Subjects collide in an evening lecture that paint the similarities between art and science. On Mar. 29, UWG’s Astronomy professor Dr. Nick Sterling and Art Professor Casey McGuire gave a joint, interwoven lecture titled “Art Meets Astronomy: Communicating Scientific Discoveries” at the Newnan Carnegie Library for the “Other Night School” lecture series.
“We basically got paired because of our similarities in research, even though they’re separate disciplines,” says Casey McGuire.
During the Spring 2022 semester, UWG has hosted the lecture series “The Other Night School”. For one of the ideas, “The Other Night School” decided to pair very different subject teachers to formulate an interdisciplinary lecture.
“[Before Monday] we had only met on Zoom,” says Dr. Nick Sterling. “We’re on opposite sides of the campus. Yet, [the lecture] highlights the interconnections in ways that are not very obvious to the general public.”
Together they explored how their subjects intertwined and found that they had more in common than initially imagined. Over the centuries, astronomers and observers of the night sky have tried their best to recreate and capture what they saw through different forms of art.
“It even opened my eyes and helped me to look at it from a different angle about how we represent some of these images,” says Sterling. “Something that I take for granted as an astronomer. Like, these beautiful Hubble images are just false colors. Art and astronomy are deeply intertwined.”
A vast majority of space photography used in the science communities involve enhanced color, false color, miniature models or artist illustrations.
“The one thing for me about the history of astronomical photography is that we have been provided false color or artist interpretations of information since the mid 1800s,” says McGuire. “This is not a foreign concept when talking about false information or images. Truth in lies in imagery.”

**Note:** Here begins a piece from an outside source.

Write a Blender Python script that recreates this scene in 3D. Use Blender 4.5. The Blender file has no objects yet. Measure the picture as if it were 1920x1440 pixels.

Sir John Herschel was an English mathematician, astronomer, chemist, inventor and experimental photographer, or in fewer words, a polymath, meaning “having learned much” in Greek. Around the 1800s. Herschel is attributed as the artist that captured a highly detailed Calotype photo of a plaster model, and also falsely attributed to the Great Moon Hoax.
Also from the same time, James Nasmyth, polymath and artist, used plaster to create a moon model that he then photographed to capture a better image of what he saw through the telescope. Nasmyth is also attributed as depicting mountains on the moon, but he didn’t know at the time that there were none.
McGuire worked with Mark Schoon, another UWG professor, to join the observational astronomer artists and replicate space photography and concepts with practical effects. McGuire assures that the photos captured are not photoshopped or simulated but are created with what they had available in the art studio.
False color is another technique heavily utilized in many space photos circulating today. False color is the application of colors onto what would be invisible light to the human eye, the abundance of colors used and vibrancy is used to emphasize concepts beyond the visible light spectrum.
“You use false color to observe different properties,” says Dr. Sterling. “For example, one thing that’s really common in galactic astronomy is to overlay images. A physical light image over an x-ray image.
“Then you’re seeing two very different things, the very hot x-ray emitting gas that’s associated with a massive black hole that you don’t see just by looking at the stars,” continued Dr. Sterling. It’s used to create a sense of wonder, but also to better understand the results.”
The use of artist interpretations is a key element to theorizing complex mysteries such as the water maser, which is the emission of a galactic nucleus which is largely concealed behind clouds of space dust. Even today, with the advancement of telescopes and how to differentiate the spectrum of light, allows astronomers to find more and more details every day.
“Modern science is using false color to illustrate and communicate,” says McGuire. “First year art classes are all about still life: observation.”